Women in Fiction, Part 2


Some interesting comments and a related article came out of my last post on this topic.

One particular point that came up several times is that manly men do not want to read stories about manly women. Well, that certainly makes sense. I’d add that girlie-girls don’t want to read stories about manly women, nor do womanly-women.

But are strong, independent women, “manly women”? I ask because I didn’t mention “manly women” but my description must have evoked that image. Maybe tough was the word that created that picture. I hope it wasn’t clever.

Think for a moment about real-life people. I’d consider Condoleezza Rice, for example, strong, independent, smart (more than clever), and from time to time, tough. I would not consider her a manly woman.

Of course there are women today who intentionally want to look like a man and act like a man. But I’m thinking there are also women who have adopted mannish behavior without realizing it. I think of women ogling pictures of bare-chested men or punctuating every sentence with a swear word or cutting others off in traffic or in conversation.

Not that I’m saying all men do those things. But let’s be honest. As Mike Duran implied in his post, men think about sex:

“getting the girl” is the stuff of boys (and men!). Heck, that’s practically all the guys at my work talk about. (Of course, what that means for them is a whole other story.)

Men are also aggressive and because of their left-brain focus, may not be aware when it’s appropriate and when it’s not. (I have a destination to bag, so other drivers aren’t even on the road, as far as I can see. 😆 )

Unfortunately in the culture today, there seems to be a growing number of women who are adopting these behaviors, as if they are better for that conduct.

On the other side of the spectrum, though, are clingers, weak-willed women, ones who expect to be victimized and welcome it. These are the silly women who can’t help but go out on the porch in the dead of night, alone, when they know an ax murderer is in the neighborhood, because they think they heard a noise. Paaaleeezz!

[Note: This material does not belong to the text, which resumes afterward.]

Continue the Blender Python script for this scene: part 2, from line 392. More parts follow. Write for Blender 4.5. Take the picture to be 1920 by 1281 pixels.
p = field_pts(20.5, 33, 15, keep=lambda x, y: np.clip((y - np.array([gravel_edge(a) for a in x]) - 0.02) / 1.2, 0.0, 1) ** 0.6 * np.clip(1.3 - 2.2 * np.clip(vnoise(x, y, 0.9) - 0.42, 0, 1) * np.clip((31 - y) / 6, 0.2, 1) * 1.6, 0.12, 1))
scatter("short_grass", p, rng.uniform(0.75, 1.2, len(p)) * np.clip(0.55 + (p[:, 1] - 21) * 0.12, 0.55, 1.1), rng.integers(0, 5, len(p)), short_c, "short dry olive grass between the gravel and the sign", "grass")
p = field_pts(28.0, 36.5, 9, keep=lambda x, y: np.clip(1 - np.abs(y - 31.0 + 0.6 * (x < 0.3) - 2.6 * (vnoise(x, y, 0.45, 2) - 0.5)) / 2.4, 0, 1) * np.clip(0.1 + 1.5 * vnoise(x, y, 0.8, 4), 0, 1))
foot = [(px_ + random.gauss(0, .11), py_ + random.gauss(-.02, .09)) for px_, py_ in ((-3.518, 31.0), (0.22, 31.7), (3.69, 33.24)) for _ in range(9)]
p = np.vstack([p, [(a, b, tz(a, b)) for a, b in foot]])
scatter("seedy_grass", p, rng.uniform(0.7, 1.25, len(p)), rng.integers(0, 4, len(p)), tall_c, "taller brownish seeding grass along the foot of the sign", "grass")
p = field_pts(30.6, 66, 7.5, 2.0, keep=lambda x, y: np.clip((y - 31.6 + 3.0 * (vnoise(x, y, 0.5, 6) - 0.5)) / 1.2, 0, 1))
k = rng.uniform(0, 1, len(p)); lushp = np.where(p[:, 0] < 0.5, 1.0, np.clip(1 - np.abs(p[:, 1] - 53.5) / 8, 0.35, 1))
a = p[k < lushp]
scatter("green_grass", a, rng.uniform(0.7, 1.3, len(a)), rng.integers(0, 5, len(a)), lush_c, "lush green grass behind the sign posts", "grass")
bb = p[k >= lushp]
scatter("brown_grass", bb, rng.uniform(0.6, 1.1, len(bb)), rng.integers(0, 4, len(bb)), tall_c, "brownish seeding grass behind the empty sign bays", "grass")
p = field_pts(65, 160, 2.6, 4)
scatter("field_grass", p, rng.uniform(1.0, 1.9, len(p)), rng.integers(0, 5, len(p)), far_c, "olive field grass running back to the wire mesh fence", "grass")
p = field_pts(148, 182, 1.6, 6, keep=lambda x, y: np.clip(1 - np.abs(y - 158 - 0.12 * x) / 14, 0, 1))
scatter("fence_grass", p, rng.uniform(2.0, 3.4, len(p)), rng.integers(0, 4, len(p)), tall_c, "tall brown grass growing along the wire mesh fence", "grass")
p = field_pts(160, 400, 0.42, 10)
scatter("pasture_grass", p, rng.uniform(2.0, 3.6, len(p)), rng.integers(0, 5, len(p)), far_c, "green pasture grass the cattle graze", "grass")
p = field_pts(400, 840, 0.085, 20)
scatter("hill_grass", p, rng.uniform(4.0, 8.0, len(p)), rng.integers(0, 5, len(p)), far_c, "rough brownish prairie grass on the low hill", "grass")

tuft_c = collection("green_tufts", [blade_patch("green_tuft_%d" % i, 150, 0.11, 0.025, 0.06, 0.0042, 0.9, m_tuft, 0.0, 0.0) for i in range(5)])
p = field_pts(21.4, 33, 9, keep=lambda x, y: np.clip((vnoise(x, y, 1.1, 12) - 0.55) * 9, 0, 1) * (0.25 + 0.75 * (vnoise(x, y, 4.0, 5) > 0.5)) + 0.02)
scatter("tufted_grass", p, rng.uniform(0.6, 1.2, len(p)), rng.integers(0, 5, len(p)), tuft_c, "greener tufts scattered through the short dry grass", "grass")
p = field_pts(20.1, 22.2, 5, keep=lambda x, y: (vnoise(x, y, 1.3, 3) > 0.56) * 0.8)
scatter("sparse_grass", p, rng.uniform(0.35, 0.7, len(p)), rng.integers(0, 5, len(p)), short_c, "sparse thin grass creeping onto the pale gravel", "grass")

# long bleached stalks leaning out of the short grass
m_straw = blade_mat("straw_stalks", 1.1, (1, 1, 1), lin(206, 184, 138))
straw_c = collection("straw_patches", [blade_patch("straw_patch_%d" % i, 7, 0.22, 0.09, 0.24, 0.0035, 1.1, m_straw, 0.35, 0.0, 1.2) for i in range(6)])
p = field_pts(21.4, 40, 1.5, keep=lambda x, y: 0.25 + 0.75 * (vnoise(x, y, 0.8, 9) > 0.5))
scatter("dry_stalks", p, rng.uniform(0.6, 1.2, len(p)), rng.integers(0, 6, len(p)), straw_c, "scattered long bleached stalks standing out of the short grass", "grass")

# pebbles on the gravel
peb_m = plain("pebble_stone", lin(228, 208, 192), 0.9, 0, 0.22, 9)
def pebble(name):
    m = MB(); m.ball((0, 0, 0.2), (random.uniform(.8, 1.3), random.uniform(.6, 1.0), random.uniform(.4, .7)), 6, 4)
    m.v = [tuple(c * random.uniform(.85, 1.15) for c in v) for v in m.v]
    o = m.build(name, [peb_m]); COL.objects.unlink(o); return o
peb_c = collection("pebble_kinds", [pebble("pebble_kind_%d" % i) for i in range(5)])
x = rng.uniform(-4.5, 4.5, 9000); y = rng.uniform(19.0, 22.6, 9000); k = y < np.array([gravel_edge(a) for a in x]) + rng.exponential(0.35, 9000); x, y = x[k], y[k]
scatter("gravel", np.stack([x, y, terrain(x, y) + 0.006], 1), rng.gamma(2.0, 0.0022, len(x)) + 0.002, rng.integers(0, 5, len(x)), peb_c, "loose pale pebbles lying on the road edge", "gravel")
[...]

Then there are the ditsy types who can’t seem to find anything interesting to say beyond fashion or entertainment. Or the piously demure types who can’t think for themselves but must parrot whatever their husband tells them. Or how about models who can’t seem to think about anything but their next workout and the half stick of celery they’re planning to have for lunch. Or what about the little old blue-haired ladies who complain about drums and guitars in church.

Enough silliness.

Through all this conversation, I discovered one thing I don’t want to find in the women characters I read about—stereotypes. I also don’t want all the women to be the same, because clearly in real life we are not.